Joel Slatis, founder of Timesheets.com " “If you fill out a paper timecard and write down 8 a.m. when you come in at 8:02, no one is going to bat an eye. But if you do that when you leave too, that means you’re getting 5 minutes more a day. After a year, that’s a few days more vacation.”"
So, if I start at 757 and finish at 1702 every day then can I have a couple more days vacation? In the people's republic of Australia we do this, they are called rostered days off, basically we work 5% extra time for 19 days of the 4 weeks, and take the 20th off.
Time rounding is ok and the time from when you get to the office till getting to your work place should count as work time.
...they could start by eliminating everything that makes it hard to concentrate and focus when you actually want to.

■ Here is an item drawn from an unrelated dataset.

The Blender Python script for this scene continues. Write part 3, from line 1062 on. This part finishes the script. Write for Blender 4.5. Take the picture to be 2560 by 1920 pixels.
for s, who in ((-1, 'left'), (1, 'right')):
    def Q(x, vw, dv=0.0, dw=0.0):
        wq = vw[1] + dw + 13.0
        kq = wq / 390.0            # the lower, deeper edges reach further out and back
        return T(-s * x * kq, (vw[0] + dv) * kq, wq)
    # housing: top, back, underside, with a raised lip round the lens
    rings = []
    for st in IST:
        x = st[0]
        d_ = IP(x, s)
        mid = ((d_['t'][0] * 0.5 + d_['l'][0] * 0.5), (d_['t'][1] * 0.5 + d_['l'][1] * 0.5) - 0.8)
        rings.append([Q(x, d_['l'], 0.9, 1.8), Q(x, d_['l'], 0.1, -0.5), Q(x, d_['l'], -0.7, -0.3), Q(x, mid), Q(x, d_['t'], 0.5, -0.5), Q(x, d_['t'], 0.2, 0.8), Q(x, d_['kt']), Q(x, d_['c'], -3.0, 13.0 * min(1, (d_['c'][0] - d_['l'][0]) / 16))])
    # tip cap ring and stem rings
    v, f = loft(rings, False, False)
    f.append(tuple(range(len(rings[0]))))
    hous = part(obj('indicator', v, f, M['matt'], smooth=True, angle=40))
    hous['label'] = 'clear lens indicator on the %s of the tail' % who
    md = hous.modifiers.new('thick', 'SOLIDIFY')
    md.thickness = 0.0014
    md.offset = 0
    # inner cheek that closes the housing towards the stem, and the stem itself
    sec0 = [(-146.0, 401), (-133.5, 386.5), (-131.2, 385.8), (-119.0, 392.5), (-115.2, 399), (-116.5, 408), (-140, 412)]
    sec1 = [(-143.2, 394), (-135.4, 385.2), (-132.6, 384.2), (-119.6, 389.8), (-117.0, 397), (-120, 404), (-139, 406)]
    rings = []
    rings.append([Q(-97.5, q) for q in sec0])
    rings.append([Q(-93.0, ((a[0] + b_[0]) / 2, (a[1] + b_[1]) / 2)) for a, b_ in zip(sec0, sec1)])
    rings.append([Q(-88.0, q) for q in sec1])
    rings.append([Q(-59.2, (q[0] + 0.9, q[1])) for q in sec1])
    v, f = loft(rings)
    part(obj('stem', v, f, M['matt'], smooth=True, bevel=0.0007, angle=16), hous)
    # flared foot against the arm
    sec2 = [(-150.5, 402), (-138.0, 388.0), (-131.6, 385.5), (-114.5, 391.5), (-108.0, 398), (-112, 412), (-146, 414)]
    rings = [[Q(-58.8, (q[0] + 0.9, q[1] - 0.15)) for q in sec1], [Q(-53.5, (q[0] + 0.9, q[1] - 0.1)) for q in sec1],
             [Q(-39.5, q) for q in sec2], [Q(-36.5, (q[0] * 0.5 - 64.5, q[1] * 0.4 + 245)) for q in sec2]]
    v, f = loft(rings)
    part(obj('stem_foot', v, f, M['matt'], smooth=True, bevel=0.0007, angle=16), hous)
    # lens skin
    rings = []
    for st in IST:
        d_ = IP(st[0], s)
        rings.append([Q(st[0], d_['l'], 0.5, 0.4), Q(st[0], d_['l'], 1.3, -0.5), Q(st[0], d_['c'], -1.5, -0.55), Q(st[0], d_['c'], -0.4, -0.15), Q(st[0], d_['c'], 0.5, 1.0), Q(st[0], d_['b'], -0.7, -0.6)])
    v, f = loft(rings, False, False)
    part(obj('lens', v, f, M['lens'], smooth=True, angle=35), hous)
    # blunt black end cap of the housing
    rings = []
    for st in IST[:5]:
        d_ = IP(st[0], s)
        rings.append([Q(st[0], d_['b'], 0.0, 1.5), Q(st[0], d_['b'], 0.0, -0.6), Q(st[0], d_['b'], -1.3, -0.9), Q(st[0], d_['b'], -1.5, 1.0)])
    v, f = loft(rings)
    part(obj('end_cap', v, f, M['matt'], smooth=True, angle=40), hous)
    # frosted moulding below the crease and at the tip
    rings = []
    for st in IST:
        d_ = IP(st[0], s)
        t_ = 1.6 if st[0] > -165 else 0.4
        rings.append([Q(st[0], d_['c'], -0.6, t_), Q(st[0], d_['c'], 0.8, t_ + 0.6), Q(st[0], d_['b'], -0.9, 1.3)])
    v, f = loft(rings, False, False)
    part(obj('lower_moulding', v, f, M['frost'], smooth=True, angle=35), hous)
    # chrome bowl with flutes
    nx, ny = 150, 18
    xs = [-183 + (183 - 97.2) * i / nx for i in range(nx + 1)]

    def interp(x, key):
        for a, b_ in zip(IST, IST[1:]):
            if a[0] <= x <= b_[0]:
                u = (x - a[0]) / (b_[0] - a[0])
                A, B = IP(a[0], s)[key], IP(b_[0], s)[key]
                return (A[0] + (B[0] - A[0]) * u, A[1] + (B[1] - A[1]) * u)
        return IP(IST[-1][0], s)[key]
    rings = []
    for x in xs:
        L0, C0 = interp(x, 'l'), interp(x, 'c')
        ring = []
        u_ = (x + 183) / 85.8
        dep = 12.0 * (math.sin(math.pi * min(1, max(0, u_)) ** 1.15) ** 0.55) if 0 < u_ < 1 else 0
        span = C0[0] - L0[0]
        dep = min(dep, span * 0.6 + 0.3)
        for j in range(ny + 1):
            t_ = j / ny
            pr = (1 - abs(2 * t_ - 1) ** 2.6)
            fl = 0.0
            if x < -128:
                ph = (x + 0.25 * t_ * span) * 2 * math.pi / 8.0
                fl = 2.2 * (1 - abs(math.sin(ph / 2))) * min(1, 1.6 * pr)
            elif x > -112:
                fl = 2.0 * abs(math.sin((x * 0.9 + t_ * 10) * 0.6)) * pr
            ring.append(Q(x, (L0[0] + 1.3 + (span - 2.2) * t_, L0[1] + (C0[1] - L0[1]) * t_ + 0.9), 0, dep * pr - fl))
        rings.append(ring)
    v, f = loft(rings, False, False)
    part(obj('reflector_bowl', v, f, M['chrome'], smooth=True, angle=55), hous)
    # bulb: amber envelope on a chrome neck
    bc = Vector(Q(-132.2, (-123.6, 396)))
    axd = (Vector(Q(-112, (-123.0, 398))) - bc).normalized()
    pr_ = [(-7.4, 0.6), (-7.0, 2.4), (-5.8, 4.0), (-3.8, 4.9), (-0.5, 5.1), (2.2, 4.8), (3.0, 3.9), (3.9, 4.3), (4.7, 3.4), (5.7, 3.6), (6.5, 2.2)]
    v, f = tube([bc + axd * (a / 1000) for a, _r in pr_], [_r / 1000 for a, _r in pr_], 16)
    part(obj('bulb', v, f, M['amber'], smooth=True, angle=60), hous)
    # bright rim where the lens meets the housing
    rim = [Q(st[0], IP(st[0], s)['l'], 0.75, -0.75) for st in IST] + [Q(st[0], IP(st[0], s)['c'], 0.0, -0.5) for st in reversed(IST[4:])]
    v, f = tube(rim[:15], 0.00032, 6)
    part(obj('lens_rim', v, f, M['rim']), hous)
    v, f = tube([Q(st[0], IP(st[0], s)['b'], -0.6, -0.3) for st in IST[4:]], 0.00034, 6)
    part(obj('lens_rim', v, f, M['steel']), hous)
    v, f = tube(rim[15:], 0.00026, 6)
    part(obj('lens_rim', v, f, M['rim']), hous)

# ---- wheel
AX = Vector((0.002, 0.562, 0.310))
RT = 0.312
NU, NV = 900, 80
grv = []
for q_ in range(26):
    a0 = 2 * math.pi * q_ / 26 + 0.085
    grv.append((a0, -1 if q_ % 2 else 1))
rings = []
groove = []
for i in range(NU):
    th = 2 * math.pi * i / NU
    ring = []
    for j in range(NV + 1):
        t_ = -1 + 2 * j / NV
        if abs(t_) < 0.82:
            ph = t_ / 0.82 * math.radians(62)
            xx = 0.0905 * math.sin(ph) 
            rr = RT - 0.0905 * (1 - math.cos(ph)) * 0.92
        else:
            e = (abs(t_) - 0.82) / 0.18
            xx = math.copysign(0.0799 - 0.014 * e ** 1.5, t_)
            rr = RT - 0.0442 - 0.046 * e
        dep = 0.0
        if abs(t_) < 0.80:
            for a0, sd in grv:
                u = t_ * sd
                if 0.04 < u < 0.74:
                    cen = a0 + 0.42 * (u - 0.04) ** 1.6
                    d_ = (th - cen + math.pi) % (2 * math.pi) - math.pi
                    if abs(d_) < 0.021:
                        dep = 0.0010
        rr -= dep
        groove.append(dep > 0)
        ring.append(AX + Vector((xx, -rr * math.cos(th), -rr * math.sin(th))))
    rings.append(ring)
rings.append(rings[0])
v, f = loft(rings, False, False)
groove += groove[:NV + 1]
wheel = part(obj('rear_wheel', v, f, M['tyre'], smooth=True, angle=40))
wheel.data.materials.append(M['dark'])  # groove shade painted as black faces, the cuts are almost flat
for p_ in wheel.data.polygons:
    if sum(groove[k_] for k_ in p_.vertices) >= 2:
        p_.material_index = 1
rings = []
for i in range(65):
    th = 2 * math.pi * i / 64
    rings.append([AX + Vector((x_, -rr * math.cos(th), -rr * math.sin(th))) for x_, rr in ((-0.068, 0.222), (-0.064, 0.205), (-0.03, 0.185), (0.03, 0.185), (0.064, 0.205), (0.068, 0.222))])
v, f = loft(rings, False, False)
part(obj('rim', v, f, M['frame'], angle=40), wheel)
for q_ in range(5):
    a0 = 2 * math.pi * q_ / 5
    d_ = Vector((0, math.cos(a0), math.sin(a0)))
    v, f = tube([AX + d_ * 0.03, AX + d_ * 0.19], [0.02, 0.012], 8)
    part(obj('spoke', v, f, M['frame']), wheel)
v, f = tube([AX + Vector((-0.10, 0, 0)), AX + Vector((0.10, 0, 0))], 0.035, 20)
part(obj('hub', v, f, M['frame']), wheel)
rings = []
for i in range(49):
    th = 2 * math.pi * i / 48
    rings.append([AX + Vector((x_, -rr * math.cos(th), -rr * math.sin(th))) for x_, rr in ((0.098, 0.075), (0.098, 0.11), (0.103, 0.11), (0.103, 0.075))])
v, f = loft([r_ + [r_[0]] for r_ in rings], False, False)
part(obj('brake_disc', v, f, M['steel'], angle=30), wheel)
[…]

I have a hard time concentrating when the environment is noisy.
Interruptions can totally ruin my _day_ of production.
Lack of motivation ruins my creativity.
So if you want a productive environment, I really don't think forcing people to stare at an IDE is the solution.
Get rid of the cubicles, let people be in personal spaces (rooms) with 1-2 people. Make sure fans and other noise sources are silent. Get rid of drafts. Make the environment friendly and not sterile.
Make sure you don't schedule meetings during the day when people need to stay focused. Put them in mornings or late afternoons (before or after a long creative period).
Make sure your people feel involved in the project and the company. Give praise on any progress. Get involved and try to understand what's going on (details are not needed for this). Listen to them, the needs (for projects and for the workplace environment and need for time off). Send people on educations, workshops and courses to keep the skills updated (after their needs and wishes).
Trust them or the motivation is lost. Never micromanage. Get bosses and leaders that are good at being bosses leaders. (Don't promote to incompetence.)
It's not that hard.
while being incredibly productive. Thinking about or planning a task, waiting for a few minutes-long scripts to finish, etc. Just because I'm not moving my fingers on the keyboard doesn't mean productivity has halted. If you through some multi-tasking in their, you'll get a marked drop in productivity as my focus splits.
Do you remember when people stopped laboring with that hunter-gatherer stuff and started farming? Agrarian society... less work, less labor invested to produce food to feed the tribe.
That is simply not true. The hunter-gatherers worked less that us today, let alone the glorious times of the industrial revolution with its 16 hrs working days and horrendous safety record. If you meant that we work more in order to have a bit more than just food, shelter and clothing you might have had a point, but you specifically mention food only. Hilarious. Do you now [for instance] that the average height of humans took a hit after farming was "invented"? Sitting on one place without trade means [usually] poor diversity of food....that's just a small tread to pull if you like to study the subject....
Why do I feel this would be used to punish the real workers even more and give the women free passes? Offices I have been at always have some lazy workers (usually women) that facebook, and generally kill 3 to 5 hours a day till it is time to go home, smart phone broswering ( how does this help that?) personnel calls, office kitchen chatter, etc. Somehow I feel they will still be gone soft on and the people will use 95% of their time well will just be ridden harder. Because certain people just seem to get a free pass because of social tyes and manager subconscious favoritism.